— start of Source material —
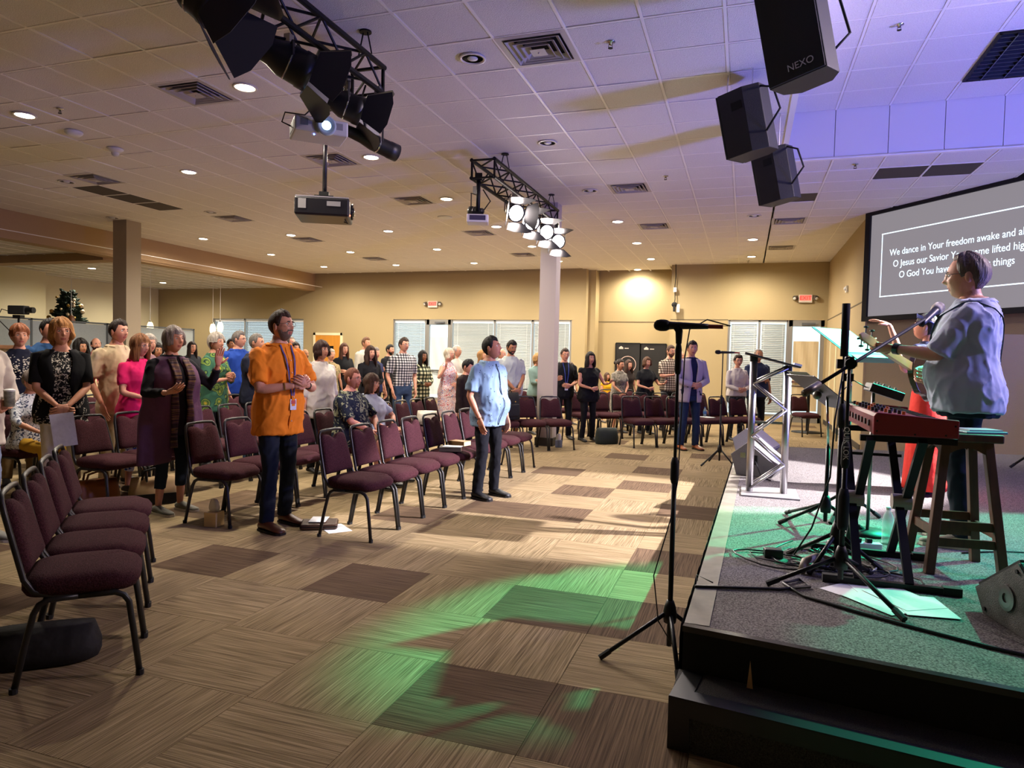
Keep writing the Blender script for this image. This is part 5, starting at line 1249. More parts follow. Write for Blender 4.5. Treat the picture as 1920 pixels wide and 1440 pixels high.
# --- on the stage
shirt_b = cloth('blue_gingham', '#adb1c2', .9, .7)
P = person('guitarist in pale blue checked shirt and jeans singing on the stage', (1.31, 4.93), 74, 1.78, head_k=1.12, w=1.42, belly=.035, z0=ZS, top=shirt_b, sleeve=.95, hem=.465, bottom=jeans_d, shoe=(shoe_grey, sole_white), skin_k='fair', hair=('receding', '#6b5a4e', 0), hvol=1.8, glasses='#4a3a34',
           arms=(((.24, .26, 1.08), (1, -.6, -.6), .8, (0, -1, 0), (-.8, .3, -.3)), ((-.14, .40, 1.21), (-.5, -.5, -1), .95, (.75, .1, .6), (.0, 1, .04))), collar=shirt_b, look=4, nod=-2, group='singers on the stage', vox=.011, det=2, sleeve_loose=1.25)
GUIT = P
a, e, wr, *_ = P['aj'][-1]; p = e.lerp(wr, .90); dd = (wr-e).normalized(); MB().tube([p-dd*.016, p+dd*.016], .036, 14).build('wristwatch', mat('black_band', '#101012', .4), P['root'])
rows = []       # guitar strap over the left shoulder and down the back
TP, trz = P['TP'], P['trz']; path = []
for i in range(9):
    z = .62+.195*i/8; hw, ff, bb = TP(z); x = .05-.18*i/8; path.append((x, ff*math.sqrt(max(.03, 1-(x/(hw+.02))**2))+.024, z))
path += [(-.132, .045, .834), (-.132, .0, .842), (-.130, -.045, .836)]
for i in range(10):
    z = .815-.235*i/9; hw, ff, bb = TP(z); x = -.128+.20*i/9; path.append((x, -bb*math.sqrt(max(.03, 1-(x/(hw+.02))**2))-.024, z))
for x, y, z in path: c = Vector((x, y, trz(z))); rows.append([c+Vector((-.03, 0, 0)), c+Vector((.03, 0, 0))])
o = MB().grid(rows).build('guitar_strap', mat('strap_teal', '#12343c', .7), P['root']); s_ = o.modifiers.new('s', 'SOLIDIFY'); s_.thickness = .006
P = person('singer in navy top and long coral skirt raising an arm on stage', (1.5, 6.8), 78, 1.55, 'f', z0=ZS, top=cloth('navy_sheen', '#262b48', .6), sleeve=.5, hem=.56, skirt=(cloth('coral', '#e0392c', .8, .8), .60, .03, .38), shoe=(shoe_black,), skin_k='fair', hair=('bun', '#2b2320', 0), fringe=.3,
           arms=(((.07, .22, 1.22), (1, -.3, -1), 1.0, (-.6, -.5, 0), (-.4, .6, .6)), ((-.25, .29, 1.45), (-.6, .1, -1), .25, (0, .3, -1), (.02, .8, .35))), look=0, nod=14, group='singers on the stage', vox=.012, det=2)
SINGER = P
Mx = P['Mx']; b = MB(); pts = []
for q in range(28):
    a = 2*PI*q/28; s = math.sin(1.15); p = head_pt(s*math.sin(a), s*math.cos(a), math.cos(1.15)+.25*math.cos(a)); pts.append(Mx @ (p*1.13))
b.tube(pts, [(.005, .02)]*28, 8, close=True); b.build('headband', mat('headband_blue', '#1b2f7a', .7), P['root'], smooth=True)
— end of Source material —
In your copy of the listing above, reproduce each line exactly and omit all pictures.

Written reply:
Keep writing the Blender script for this image. This is part 5, starting at line 1249. More parts follow. Write for Blender 4.5. Treat the picture as 1920 pixels wide and 1440 pixels high.
# --- on the stage
shirt_b = cloth('blue_gingham', '#adb1c2', .9, .7)
P = person('guitarist in pale blue checked shirt and jeans singing on the stage', (1.31, 4.93), 74, 1.78, head_k=1.12, w=1.42, belly=.035, z0=ZS, top=shirt_b, sleeve=.95, hem=.465, bottom=jeans_d, shoe=(shoe_grey, sole_white), skin_k='fair', hair=('receding', '#6b5a4e', 0), hvol=1.8, glasses='#4a3a34',
           arms=(((.24, .26, 1.08), (1, -.6, -.6), .8, (0, -1, 0), (-.8, .3, -.3)), ((-.14, .40, 1.21), (-.5, -.5, -1), .95, (.75, .1, .6), (.0, 1, .04))), collar=shirt_b, look=4, nod=-2, group='singers on the stage', vox=.011, det=2, sleeve_loose=1.25)
GUIT = P
a, e, wr, *_ = P['aj'][-1]; p = e.lerp(wr, .90); dd = (wr-e).normalized(); MB().tube([p-dd*.016, p+dd*.016], .036, 14).build('wristwatch', mat('black_band', '#101012', .4), P['root'])
rows = []       # guitar strap over the left shoulder and down the back
TP, trz = P['TP'], P['trz']; path = []
for i in range(9):
    z = .62+.195*i/8; hw, ff, bb = TP(z); x = .05-.18*i/8; path.append((x, ff*math.sqrt(max(.03, 1-(x/(hw+.02))**2))+.024, z))
path += [(-.132, .045, .834), (-.132, .0, .842), (-.130, -.045, .836)]
for i in range(10):
    z = .815-.235*i/9; hw, ff, bb = TP(z); x = -.128+.20*i/9; path.append((x, -bb*math.sqrt(max(.03, 1-(x/(hw+.02))**2))-.024, z))
for x, y, z in path: c = Vector((x, y, trz(z))); rows.append([c+Vector((-.03, 0, 0)), c+Vector((.03, 0, 0))])
o = MB().grid(rows).build('guitar_strap', mat('strap_teal', '#12343c', .7), P['root']); s_ = o.modifiers.new('s', 'SOLIDIFY'); s_.thickness = .006
P = person('singer in navy top and long coral skirt raising an arm on stage', (1.5, 6.8), 78, 1.55, 'f', z0=ZS, top=cloth('navy_sheen', '#262b48', .6), sleeve=.5, hem=.56, skirt=(cloth('coral', '#e0392c', .8, .8), .60, .03, .38), shoe=(shoe_black,), skin_k='fair', hair=('bun', '#2b2320', 0), fringe=.3,
           arms=(((.07, .22, 1.22), (1, -.3, -1), 1.0, (-.6, -.5, 0), (-.4, .6, .6)), ((-.25, .29, 1.45), (-.6, .1, -1), .25, (0, .3, -1), (.02, .8, .35))), look=0, nod=14, group='singers on the stage', vox=.012, det=2)
SINGER = P
Mx = P['Mx']; b = MB(); pts = []
for q in range(28):
    a = 2*PI*q/28; s = math.sin(1.15); p = head_pt(s*math.sin(a), s*math.cos(a), math.cos(1.15)+.25*math.cos(a)); pts.append(Mx @ (p*1.13))
b.tube(pts, [(.005, .02)]*28, 8, close=True); b.build('headband', mat('headband_blue', '#1b2f7a', .7), P['root'], smooth=True)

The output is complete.